Bisnis.com, JAKARTA — Rasio kredit bermasalah (non-performing loan/NPL) PT Bank Rakyat Indonesia (Persero) Tbk. meningkat secara tahunan pada kuartal III/2019.
Berdasarkan laporan keuangan perseroan, hingga akhir September 2019 rasio NPL bank pelat merah itu tumbuh 54 basis poin (bps) menjadi 3,08 persen. Kenaikan rasio NPL ini diklaim sebagai dampak tekanan yang dihadapi sejumlah sektor industri.
“Penyebabnya karena nasabah-nasabah tertinggi itu di segmen korporasi, dan beberapa sektor industri yang kami nilai ada masalah, ditetapkan sebagai NPL seperti [debitur pada sektor] industri semen dan tekstil,” ujar Direktur Utama BRI Sunarso dalam paparan kinerja perseroan, Jakarta, Kamis (24/10/2019).
Kenaikan rasio NPL juga tercatat di laporan kinerja non-konsolidasi. Rasio kredit bermasalah bank pelat merah ini naik 48 bps menjadi 2,94% per akhir September.
Jika dibedah lebih dalam, kenaikan NPL bank pelat merah itu disebabkan melonjaknya rasio kredit bermasalah dari pembiayaan di sektor korporasi. NPL sektor korporasi meningkat 466 bps dari 5,80% tahun lalu menjadi 10,46% di kuartal III/2019.
Total kredit korporasi dan yang sudah disalurkan BRI hingga kuartal III/2019 mencapai Rp202,8 triliun atau tumbuh 8,4% yoy. Angka ini berasal dari pembiayaan senilai Rp108,2 triliun ke BUMN, dan Rp94,6 triliun untuk korporasi swasta.
Jika dihitung secara sederhana, maka total NPL BRI dari pembiayaan sektor korporasi hingga akhir September 2019 mencapai Rp9,89 triliun.

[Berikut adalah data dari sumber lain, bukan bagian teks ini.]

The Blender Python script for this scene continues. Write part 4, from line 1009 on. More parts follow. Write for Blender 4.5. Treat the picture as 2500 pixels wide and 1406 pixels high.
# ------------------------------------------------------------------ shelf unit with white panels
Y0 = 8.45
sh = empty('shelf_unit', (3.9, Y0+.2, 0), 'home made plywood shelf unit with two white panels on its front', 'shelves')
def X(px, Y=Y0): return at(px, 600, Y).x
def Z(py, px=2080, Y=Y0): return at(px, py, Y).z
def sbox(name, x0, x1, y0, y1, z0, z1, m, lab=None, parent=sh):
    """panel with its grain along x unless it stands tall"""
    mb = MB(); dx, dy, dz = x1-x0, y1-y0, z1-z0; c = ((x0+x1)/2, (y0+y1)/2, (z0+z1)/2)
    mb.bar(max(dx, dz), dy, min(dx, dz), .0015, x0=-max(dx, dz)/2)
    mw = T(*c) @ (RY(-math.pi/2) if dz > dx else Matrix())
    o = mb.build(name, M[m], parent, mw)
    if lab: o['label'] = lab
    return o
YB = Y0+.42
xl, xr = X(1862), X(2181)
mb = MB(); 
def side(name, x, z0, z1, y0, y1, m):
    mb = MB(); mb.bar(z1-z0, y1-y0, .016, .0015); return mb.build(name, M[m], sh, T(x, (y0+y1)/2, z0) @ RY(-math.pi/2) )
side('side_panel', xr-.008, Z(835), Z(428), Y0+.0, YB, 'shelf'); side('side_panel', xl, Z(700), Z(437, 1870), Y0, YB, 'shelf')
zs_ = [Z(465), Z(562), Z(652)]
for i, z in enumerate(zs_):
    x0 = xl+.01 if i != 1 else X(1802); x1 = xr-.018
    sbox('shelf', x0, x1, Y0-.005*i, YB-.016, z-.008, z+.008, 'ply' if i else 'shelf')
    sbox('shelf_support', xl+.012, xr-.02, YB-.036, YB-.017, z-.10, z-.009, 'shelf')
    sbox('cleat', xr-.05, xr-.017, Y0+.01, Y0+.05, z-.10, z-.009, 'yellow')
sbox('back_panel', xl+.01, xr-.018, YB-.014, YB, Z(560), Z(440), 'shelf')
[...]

“NPL naik, kami tingkatkan cadangan karena ada beberapa manufaktur yang struggling, di industrinya sedang menghadapi tantangan, makanya kami respons secara prudent lewat cadangan,” ujarnya.
Sebelumnya, Ketua Umum Perhimpunan Bank-Bank Umum Nasional (Perbanas) Kartika Wirjoatmodjo pernah menyarankan agar bank mulai beralih fokus menyalurkan pembiayaan dari sektor korporasi ke ritel. Pendapat ini ia kemukakan karena adanya pengaruh negatif terhadap kredit korporasi akibat perang dagang antara Amerika Serikat dan China.
Pria yang akrab disapa Tiko ini juga memandang permintaan kredit dari segmen ritel terus meningkat. Hal ini bisa dimanfaatkan pelaku industri perbankan untuk menjaga pertumbuhan penyaluran kredit.